Une mission d’information

Une autre des raisons pour lesquelles des contenus palestiniens et pro-palestiniens sont retirés de Facebook et Instagram est liée au fait que les contenus violents ou choquants, ainsi que ceux comportant du sang sont interdits. Le DOI stipule par exemple : « Nous n’autorisons pas (…) les images de tiers illustrant le moment de telles attaques [des attaques terroristes, des (tentatives) de tueries, des crimes de haine, des évènements violents en infraction] sur des victimes visibles. » C’est pourquoi, des campagnes, comme « Stop Silencing Palestine », menées par différentes ONG, dont Amnesty International, SMEX, Access Now, 7amleh, Fight for the Future, demandent à ce qu’une exception soit faite à ce niveau là, afin de pouvoir informer les gens sur ce qu’il se passe dans la bande de Gaza.

Mais améliorer la modération s’avère plus que complexe. Marwa Fatafta met en garde « Si certaines lois étaient mises en place, elles pourraient être utilisées pour limiter davantage la liberté d’expression. Mais le DSA est prometteur. » Deborah Brown conclut : « Actuellement nous sommes en discussion avec Meta, et nous leur faisons des recommandations afin d’améliorer leur modération. Je ne sais pas si ça fonctionnera, mais on voit de plus en plus de sénateurs américains, comme Bernie Sanders ou Elizabeth Warren, qui écrivent des lettres afin de demander plus de transparence à l’entreprise, et des réponses aux problèmes rencontrés, notamment sur la censure des contenus pro-palestiniens. » Meta a affirmé ne discriminer en rien les Palestinien·nes et pro-Palestinien·nes, mais a refusé d’en fournir les preuves, affirmait en mars dernier la sénatrice démocrate Elizabeth Warren dans The Intercept.

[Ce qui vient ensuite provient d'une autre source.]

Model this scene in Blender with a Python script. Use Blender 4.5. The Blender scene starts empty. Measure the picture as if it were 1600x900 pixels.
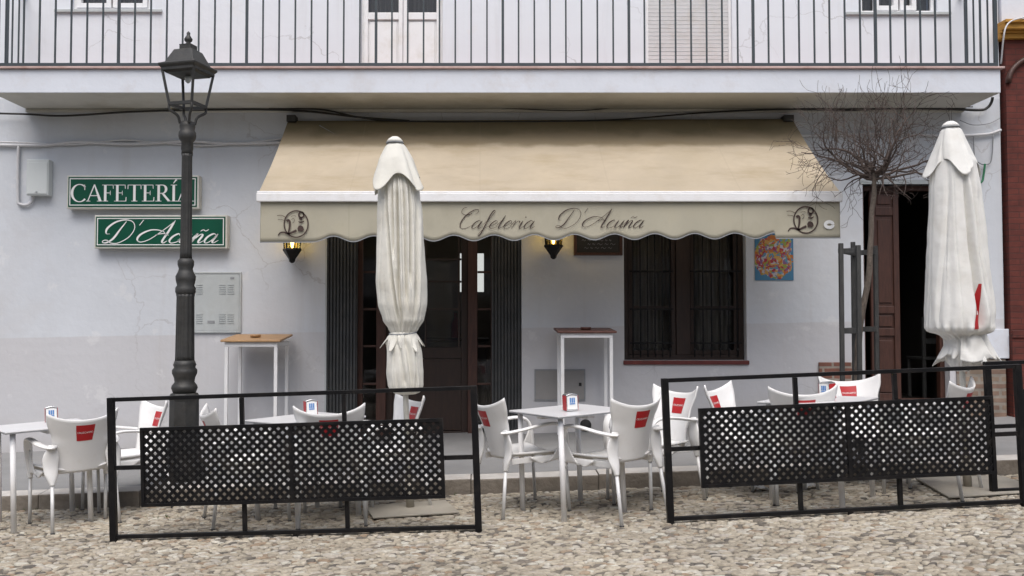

Au sein de l’entreprise, les choses commencent également à bouger. Des employé·es de Meta ont ainsi envoyé une lettre ouverte à Mark Zuckerberg, dans laquelle ils dénoncent une « censure interne et externe » à l’égard des contenus pro-palestiniens, et demandent une réponse humaine ainsi qu’un respect pour les victimes palestiniennes.

*Les prénoms ont été modifiés

Sollicité, Meta avait initialement accepté de répondre à une liste de questions écrites, mais n’a plus donné suite après avoir reçu nos questions.